La série de grands formats Wrapped bodies emprunte à des images mettant en scène des corps emballés, de manière méticuleuse, improvisée ou archaïque, de personnes ayant perdu la vie en pleine pandémie. La dignité liée au corps du défunt se voit entravée dans ces images, par nécessité, urgence, manque de moyens ou conditions sanitaires, et elles ont produit dans nos visions contemporaines une peur extrême de la mort d’une part, mais aussi des morts eux mêmes. Notre incapacité à accéder à la reconnaissance de l’image établit un état de contemplation, d’imagination et en quelque sorte de doute de la véracité de ce que l’on voit.
Issus de la série Executed Offenders, les oeuvres Joseph et Richard présentent les dernières volontés, derniers mots de condamnés à mort au Texas, issus d’une base de données en ligne du Ministère de la Justice Criminelle, froide, sans forme et déshumanisée.
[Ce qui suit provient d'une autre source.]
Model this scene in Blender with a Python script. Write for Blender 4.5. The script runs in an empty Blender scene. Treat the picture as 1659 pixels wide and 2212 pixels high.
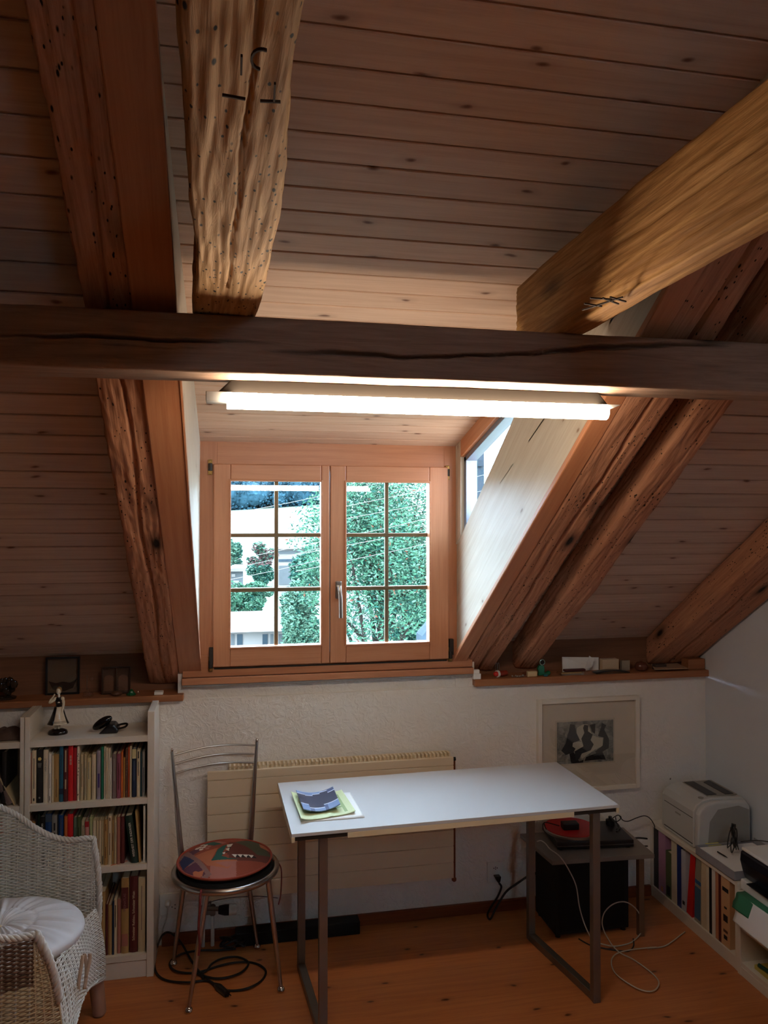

Dessinés à la main au stylo bille, les caractères trahissent malgré eux un geste manuel, dans la tentative, vaine, de réaliser un visuel « parfait ». Sur ces grandes feuilles de papier blanc, le vide et le silence de « l’instant d’après » est empreint d’une certaine lourdeur épurée, par le blanc, donnant une forme physique, sous l’aspect d’un dessin, à ces mots prononcés au point le plus culminant de la vie d’un homme.
L’image qui clôt l’exposition, un cygne sur une étendue d’eau noire qui semble s’étendre à l’infini, laisse une fois de plus une ambiguïté dans nos lectures des images, d’une façon poétique et en évoquant la légende du chant ultime du cygne : la dépouille d’un animal si noble serait-elle finalement laissée à la dérive seule et abandonnée, après que le chant ait été émis ? Arrivons-nous toujours à être attentifs à la vulnérabilité qui nous passe sous les yeux, par le biais des images qui nous assaillent?
À travers ces corps emballés, entravés, blessés, contraints, pleurant, ce sont les dernières images de « soi », dernières visions abstraites d’un trauma, dernières paroles; autant de marqueurs témoins d’une existence vulnérable « qui a été » dont le destin est nébuleux après l’instant de la photographie, et qui chantent leur dernière gamme.